Your task is to transcribe the data in full.
Recorded information start
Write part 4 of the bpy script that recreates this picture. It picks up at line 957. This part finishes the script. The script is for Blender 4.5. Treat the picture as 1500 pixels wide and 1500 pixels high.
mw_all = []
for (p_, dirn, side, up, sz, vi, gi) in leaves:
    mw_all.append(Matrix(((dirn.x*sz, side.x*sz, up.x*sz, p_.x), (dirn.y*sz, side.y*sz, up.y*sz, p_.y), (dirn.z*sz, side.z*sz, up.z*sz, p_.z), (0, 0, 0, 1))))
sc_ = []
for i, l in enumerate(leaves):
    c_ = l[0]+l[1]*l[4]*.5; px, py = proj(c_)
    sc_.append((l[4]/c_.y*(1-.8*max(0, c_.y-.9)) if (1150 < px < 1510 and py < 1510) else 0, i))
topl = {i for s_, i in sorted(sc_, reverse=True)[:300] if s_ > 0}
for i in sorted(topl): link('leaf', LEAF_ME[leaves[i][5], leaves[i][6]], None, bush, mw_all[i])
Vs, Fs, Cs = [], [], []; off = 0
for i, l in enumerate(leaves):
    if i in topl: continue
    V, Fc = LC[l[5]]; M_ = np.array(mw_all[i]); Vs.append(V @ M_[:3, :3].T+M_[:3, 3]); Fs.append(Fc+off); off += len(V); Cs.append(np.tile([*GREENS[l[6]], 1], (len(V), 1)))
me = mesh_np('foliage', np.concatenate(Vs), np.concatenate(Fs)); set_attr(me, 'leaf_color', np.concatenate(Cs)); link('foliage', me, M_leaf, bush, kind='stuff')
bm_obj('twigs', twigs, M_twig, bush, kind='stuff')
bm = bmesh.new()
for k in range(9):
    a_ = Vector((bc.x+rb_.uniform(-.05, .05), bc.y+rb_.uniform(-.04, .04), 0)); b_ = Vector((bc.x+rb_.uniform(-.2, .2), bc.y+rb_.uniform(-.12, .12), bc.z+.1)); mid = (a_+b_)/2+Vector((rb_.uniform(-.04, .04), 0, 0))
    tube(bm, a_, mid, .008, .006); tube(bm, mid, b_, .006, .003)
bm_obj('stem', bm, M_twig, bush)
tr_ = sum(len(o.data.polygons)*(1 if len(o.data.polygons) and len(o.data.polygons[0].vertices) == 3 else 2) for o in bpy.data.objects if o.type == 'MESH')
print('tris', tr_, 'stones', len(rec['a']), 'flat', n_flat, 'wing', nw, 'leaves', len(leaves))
Recorded information end
Finished answer -
Write part 4 of the bpy script that recreates this picture. It picks up at line 957. This part finishes the script. The script is for Blender 4.5. Treat the picture as 1500 pixels wide and 1500 pixels high.
mw_all = []
for (p_, dirn, side, up, sz, vi, gi) in leaves:
    mw_all.append(Matrix(((dirn.x*sz, side.x*sz, up.x*sz, p_.x), (dirn.y*sz, side.y*sz, up.y*sz, p_.y), (dirn.z*sz, side.z*sz, up.z*sz, p_.z), (0, 0, 0, 1))))
sc_ = []
for i, l in enumerate(leaves):
    c_ = l[0]+l[1]*l[4]*.5; px, py = proj(c_)
    sc_.append((l[4]/c_.y*(1-.8*max(0, c_.y-.9)) if (1150 < px < 1510 and py < 1510) else 0, i))
topl = {i for s_, i in sorted(sc_, reverse=True)[:300] if s_ > 0}
for i in sorted(topl): link('leaf', LEAF_ME[leaves[i][5], leaves[i][6]], None, bush, mw_all[i])
Vs, Fs, Cs = [], [], []; off = 0
for i, l in enumerate(leaves):
    if i in topl: continue
    V, Fc = LC[l[5]]; M_ = np.array(mw_all[i]); Vs.append(V @ M_[:3, :3].T+M_[:3, 3]); Fs.append(Fc+off); off += len(V); Cs.append(np.tile([*GREENS[l[6]], 1], (len(V), 1)))
me = mesh_np('foliage', np.concatenate(Vs), np.concatenate(Fs)); set_attr(me, 'leaf_color', np.concatenate(Cs)); link('foliage', me, M_leaf, bush, kind='stuff')
bm_obj('twigs', twigs, M_twig, bush, kind='stuff')
bm = bmesh.new()
for k in range(9):
    a_ = Vector((bc.x+rb_.uniform(-.05, .05), bc.y+rb_.uniform(-.04, .04), 0)); b_ = Vector((bc.x+rb_.uniform(-.2, .2), bc.y+rb_.uniform(-.12, .12), bc.z+.1)); mid = (a_+b_)/2+Vector((rb_.uniform(-.04, .04), 0, 0))
    tube(bm, a_, mid, .008, .006); tube(bm, mid, b_, .006, .003)
bm_obj('stem', bm, M_twig, bush)
tr_ = sum(len(o.data.polygons)*(1 if len(o.data.polygons) and len(o.data.polygons[0].vertices) == 3 else 2) for o in bpy.data.objects if o.type == 'MESH')
print('tris', tr_, 'stones', len(rec['a']), 'flat', n_flat, 'wing', nw, 'leaves', len(leaves))